* **Challenge**
Identify all lines in the listing that include the word "Write", and copy them out.

* **Records for this task**
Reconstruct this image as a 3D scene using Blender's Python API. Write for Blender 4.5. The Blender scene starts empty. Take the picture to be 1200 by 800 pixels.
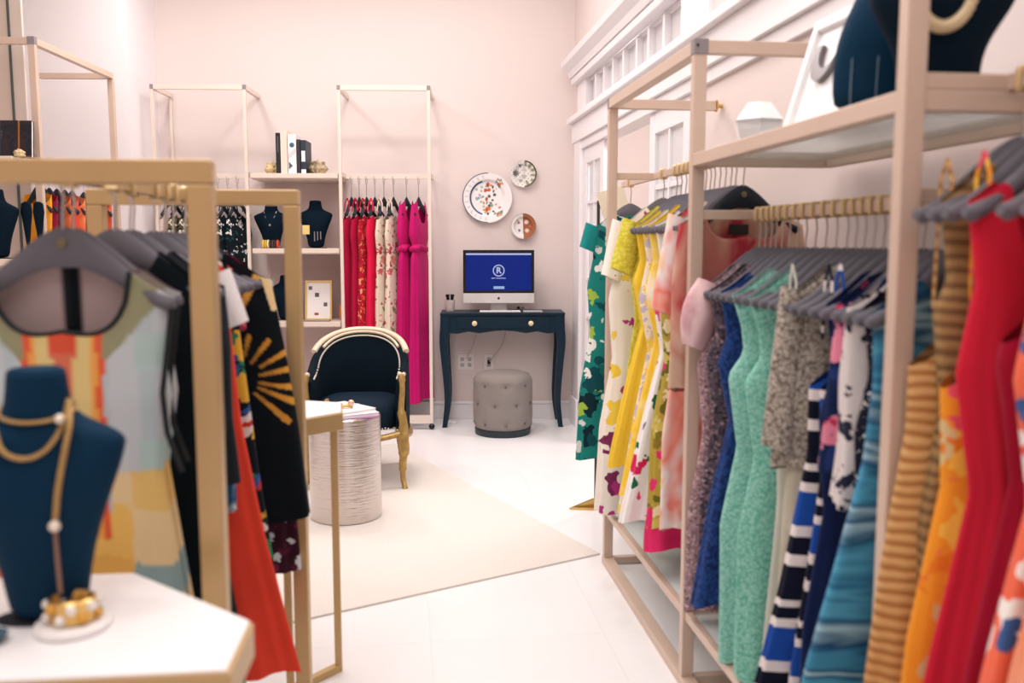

* * *

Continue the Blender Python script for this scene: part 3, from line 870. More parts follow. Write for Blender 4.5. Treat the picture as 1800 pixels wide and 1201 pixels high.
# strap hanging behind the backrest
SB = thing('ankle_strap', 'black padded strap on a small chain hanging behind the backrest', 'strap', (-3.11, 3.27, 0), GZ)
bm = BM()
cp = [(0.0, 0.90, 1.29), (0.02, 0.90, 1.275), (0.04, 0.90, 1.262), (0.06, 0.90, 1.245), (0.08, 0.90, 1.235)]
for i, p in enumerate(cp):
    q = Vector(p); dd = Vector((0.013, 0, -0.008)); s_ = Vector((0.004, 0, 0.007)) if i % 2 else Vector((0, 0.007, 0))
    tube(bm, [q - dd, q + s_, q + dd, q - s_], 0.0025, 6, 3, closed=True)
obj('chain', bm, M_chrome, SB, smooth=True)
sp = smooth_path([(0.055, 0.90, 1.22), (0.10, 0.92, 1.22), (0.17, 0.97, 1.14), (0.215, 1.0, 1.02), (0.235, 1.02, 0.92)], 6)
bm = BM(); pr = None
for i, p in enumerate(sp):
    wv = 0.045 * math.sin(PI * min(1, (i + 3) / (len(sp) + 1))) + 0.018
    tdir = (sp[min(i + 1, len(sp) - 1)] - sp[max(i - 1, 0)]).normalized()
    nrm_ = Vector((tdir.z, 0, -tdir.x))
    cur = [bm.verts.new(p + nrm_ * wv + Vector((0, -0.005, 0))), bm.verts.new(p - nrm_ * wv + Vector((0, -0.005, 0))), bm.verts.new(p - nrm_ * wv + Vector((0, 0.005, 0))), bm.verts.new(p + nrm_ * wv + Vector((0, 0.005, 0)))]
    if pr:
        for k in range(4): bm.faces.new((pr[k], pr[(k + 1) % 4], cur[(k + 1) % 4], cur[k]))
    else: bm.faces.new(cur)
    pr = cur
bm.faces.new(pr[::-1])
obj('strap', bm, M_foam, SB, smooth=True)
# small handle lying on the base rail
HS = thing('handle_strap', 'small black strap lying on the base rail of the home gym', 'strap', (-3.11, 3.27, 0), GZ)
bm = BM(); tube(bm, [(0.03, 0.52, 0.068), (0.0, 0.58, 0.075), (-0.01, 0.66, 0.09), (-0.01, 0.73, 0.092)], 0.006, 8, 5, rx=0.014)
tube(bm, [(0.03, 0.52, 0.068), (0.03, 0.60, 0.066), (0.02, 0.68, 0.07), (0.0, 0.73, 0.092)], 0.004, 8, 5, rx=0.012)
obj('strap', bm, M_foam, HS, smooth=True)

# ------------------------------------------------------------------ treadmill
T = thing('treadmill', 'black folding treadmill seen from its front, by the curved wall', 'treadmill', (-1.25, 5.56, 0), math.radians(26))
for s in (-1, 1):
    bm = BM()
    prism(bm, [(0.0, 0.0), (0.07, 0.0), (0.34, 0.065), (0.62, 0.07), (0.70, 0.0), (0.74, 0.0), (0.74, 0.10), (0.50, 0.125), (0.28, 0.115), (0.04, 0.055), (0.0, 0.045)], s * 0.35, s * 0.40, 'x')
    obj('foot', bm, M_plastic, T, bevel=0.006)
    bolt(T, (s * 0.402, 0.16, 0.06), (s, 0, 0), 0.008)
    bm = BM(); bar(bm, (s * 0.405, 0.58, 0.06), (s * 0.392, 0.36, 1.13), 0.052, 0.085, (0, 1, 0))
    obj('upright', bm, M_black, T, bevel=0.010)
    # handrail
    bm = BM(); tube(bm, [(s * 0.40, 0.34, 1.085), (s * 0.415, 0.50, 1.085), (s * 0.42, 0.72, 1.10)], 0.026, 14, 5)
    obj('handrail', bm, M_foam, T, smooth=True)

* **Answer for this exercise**
Reconstruct this image as a 3D scene using Blender's Python API. Write for Blender 4.5. The Blender scene starts empty. Take the picture to be 1200 by 800 pixels.
Continue the Blender Python script for this scene: part 3, from line 870. More parts follow. Write for Blender 4.5. Treat the picture as 1800 pixels wide and 1201 pixels high.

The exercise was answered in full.